EAS's management tools aren't just for organisations using Exchange. Third party management frameworks like Odyssey Athena and RIM's BlackBerry Fusion use EAS to manage Windows Phone devices, so it's easy to see them offering the same level of control to WOA devices – with no need to change their software to support a whole new class of devices.

The one thing Microsoft doesn't currently do is certify EAS implementations on devices, though we've recently heard rumours of company mooting such a scheme. That's the final part of the EAS part of the scenario, with organisations able to prove both that the devices in their networks are secure, and that they have an intrinsic manageability that meets the standards required by their regulators.

Delving into the realm of speculation, it’s also possible to envision Microsoft extending the EAS management capabilities (with updates to System Center, to Exchange, and to Office 365) adding additional device management capabilities that might have been delivered by Active Directory – for example prepopulating shares and certificates, as well as setting up connections to Direct Access and other corporate networking tools, and even setting up the redirects to the corporate update server and any enterprise links in the Windows Store.

Exchange 15 is due for release on roughly the same timescale as Office 15 and Windows 8, giving Microsoft the ideal opportunity to deliver an enhanced EAS alongside Windows 8. If there is an update, you can expect to see the same thing delivered through Office 365 – and licensed to other EAS partners, for use in mobile device management tools and for other cloud messaging services (including Apple’s iCloud and Google’s Gmail). Significant updates to EAS would also likely to be delivered as an update to existing Exchange 2010 installations.

Another part of the story comes from the very Active Directory that isn’t supported by WOA. If a machine isn't part of a domain, that doesn't mean that a user isn't part of one. As soon as a device they’re using touches managed resources, they're subject to the restrictions associated with their user ID – so user-centric security tools like the new information management features in Windows Server 8 will work for users on WOA devices. With enforced server side security (and support for IRM and other information-centric security tools baked into WOA and Office 15), there’s plenty of scope for controlling users access to data, and to applications.

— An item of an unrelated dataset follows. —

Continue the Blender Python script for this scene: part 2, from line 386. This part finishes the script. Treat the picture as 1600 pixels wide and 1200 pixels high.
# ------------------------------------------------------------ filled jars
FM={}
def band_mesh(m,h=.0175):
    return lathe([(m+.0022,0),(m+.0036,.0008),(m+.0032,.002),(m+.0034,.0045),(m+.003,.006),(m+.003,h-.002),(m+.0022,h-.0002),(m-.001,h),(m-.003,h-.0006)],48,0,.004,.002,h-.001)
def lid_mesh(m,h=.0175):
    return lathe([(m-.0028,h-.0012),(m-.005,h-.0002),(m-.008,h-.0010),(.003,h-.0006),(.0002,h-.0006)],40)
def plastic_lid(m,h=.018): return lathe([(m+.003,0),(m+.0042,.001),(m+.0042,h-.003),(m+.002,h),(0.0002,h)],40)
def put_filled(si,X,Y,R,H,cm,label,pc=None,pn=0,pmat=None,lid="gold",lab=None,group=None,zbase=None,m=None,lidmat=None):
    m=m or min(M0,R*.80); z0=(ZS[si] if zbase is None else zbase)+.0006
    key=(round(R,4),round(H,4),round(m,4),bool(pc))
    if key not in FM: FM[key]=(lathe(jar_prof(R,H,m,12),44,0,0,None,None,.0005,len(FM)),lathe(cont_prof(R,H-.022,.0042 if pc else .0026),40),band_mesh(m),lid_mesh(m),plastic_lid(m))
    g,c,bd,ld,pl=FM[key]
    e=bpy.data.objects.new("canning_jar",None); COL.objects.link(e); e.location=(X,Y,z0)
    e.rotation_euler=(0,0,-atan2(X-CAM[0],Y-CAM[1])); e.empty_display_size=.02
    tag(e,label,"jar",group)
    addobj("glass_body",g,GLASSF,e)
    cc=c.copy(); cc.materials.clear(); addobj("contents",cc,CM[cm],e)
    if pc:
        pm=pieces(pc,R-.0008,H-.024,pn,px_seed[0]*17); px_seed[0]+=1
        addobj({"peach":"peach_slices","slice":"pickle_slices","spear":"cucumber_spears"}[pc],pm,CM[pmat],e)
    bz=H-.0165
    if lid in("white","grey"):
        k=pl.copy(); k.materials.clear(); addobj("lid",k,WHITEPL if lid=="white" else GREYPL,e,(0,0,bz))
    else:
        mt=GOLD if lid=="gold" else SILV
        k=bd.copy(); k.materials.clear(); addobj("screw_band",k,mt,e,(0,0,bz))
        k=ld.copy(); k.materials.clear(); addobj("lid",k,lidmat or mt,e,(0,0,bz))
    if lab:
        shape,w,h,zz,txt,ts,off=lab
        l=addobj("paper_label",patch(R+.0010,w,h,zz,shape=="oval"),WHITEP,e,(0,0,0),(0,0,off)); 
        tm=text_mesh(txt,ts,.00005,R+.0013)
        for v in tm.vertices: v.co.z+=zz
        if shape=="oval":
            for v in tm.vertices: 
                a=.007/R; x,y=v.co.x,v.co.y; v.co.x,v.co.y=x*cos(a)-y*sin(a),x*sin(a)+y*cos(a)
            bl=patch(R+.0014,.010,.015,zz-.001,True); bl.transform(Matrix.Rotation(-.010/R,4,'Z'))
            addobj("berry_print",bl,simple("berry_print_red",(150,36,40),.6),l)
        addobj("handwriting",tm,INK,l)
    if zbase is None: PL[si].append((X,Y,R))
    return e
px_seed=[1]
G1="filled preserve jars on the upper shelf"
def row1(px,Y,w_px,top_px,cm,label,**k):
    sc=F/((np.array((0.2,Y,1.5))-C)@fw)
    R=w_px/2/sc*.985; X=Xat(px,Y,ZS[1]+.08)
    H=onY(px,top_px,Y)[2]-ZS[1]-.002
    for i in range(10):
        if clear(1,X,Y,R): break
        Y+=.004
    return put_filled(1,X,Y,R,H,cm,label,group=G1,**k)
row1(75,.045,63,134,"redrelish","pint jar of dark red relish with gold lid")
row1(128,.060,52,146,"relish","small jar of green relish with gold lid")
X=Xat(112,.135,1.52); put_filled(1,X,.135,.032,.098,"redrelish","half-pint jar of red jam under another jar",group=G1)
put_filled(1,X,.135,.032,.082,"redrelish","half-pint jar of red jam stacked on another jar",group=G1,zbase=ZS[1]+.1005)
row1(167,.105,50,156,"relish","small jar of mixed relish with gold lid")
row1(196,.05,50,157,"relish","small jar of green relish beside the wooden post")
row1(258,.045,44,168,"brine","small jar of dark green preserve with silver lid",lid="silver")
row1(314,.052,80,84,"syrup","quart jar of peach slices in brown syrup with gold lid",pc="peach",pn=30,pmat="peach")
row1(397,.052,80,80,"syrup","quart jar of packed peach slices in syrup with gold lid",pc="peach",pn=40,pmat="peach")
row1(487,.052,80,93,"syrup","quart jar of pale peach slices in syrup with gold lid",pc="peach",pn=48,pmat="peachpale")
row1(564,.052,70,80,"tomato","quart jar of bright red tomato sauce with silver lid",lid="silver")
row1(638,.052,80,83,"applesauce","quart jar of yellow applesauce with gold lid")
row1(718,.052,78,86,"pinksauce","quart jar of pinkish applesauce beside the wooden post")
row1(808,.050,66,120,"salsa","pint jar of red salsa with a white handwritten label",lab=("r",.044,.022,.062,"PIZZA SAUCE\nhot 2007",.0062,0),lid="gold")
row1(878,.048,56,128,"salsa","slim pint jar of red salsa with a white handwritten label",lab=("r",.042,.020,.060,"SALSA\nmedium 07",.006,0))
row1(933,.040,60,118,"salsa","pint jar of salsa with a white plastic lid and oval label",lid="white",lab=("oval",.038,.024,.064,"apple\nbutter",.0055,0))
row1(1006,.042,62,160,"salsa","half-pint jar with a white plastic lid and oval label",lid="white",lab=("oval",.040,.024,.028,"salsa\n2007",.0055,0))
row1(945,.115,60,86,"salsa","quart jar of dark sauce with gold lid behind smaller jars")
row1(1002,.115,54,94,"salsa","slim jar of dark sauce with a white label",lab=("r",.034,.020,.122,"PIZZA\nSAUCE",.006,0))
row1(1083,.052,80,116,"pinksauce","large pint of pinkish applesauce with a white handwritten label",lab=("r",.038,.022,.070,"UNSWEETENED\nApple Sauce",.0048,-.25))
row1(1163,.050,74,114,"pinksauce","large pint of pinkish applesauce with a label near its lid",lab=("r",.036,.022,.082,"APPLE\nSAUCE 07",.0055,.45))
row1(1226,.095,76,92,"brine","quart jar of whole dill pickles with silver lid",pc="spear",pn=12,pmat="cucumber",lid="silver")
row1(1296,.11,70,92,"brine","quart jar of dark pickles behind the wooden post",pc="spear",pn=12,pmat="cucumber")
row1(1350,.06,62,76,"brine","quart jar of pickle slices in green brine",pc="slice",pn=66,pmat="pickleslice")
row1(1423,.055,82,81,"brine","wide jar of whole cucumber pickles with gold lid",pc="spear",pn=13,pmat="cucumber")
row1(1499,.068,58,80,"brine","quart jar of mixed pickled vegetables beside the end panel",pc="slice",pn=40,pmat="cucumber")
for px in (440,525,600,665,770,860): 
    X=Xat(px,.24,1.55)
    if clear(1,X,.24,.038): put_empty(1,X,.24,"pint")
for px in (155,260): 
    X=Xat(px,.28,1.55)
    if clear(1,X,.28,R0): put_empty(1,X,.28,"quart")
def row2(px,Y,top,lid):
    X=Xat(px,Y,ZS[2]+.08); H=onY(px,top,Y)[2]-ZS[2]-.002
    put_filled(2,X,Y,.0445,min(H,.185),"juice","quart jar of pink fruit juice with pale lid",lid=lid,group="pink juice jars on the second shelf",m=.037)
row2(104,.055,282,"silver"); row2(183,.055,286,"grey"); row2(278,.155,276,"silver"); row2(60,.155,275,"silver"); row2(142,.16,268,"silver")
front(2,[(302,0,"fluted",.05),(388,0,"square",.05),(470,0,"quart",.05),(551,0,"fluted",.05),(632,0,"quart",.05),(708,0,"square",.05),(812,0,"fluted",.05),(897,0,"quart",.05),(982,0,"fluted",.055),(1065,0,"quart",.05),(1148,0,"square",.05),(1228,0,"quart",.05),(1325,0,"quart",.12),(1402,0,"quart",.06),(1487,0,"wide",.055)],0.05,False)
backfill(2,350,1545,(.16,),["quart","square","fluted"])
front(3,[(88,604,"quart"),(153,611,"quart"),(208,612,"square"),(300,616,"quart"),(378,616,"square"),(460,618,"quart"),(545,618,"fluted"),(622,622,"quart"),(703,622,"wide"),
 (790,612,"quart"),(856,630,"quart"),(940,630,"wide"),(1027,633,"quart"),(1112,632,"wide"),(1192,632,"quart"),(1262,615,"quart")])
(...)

If a user is managed, does it really matter if a device is unmanaged? We're in the middle of a transition from local data to cloud data, where users interact with services that can be anywhere – and where only their identity matters. In that model Active Directory goes back to its beginnings, as a user directory, where user roles and permission are managed. Device management becomes a secondary feature, one that falls out of third party tools and from platforms like EAS (whether from a local Exchange Server, from a cloud service like Office 365 or Google Mail, or from a mobile device management server or service).

Microsoft has other management tools for machines that aren’t part of a domain. These include its cloud managed service provider Intune, which includes tools for delivering group policies to devices and keeping them updated (and enforced). While it’s unlikely to work with WOA – as it requires a machine-specific agent on every managed device – there’s scope for some Intune features to become part of EAS. If a future EAS is able to deliver group policies to managed WOA devices, then there’d really be no need for Active Directory. Merging InTune and EAS makes a lot of sense, especially as a managed service solution for BYOD, and it would also make it easier to deliver an agentless cloud management solution for WOA – something that would be very attractive to the growing number of managed service providers out there.

What this all means, of course, is that despite dropping built-in support for Active Directory, WOA remains a manageable platform. EAS will handle much of the BYOD management requirements (especially those needed for regulatory compliance), while Active Directory will continue to be the heart of user-centric security implementations. With both parts of the management equation covered, it looks as though enterprises should have no worries about deploying WOA devices, or certifying them for use in BYOD schemes.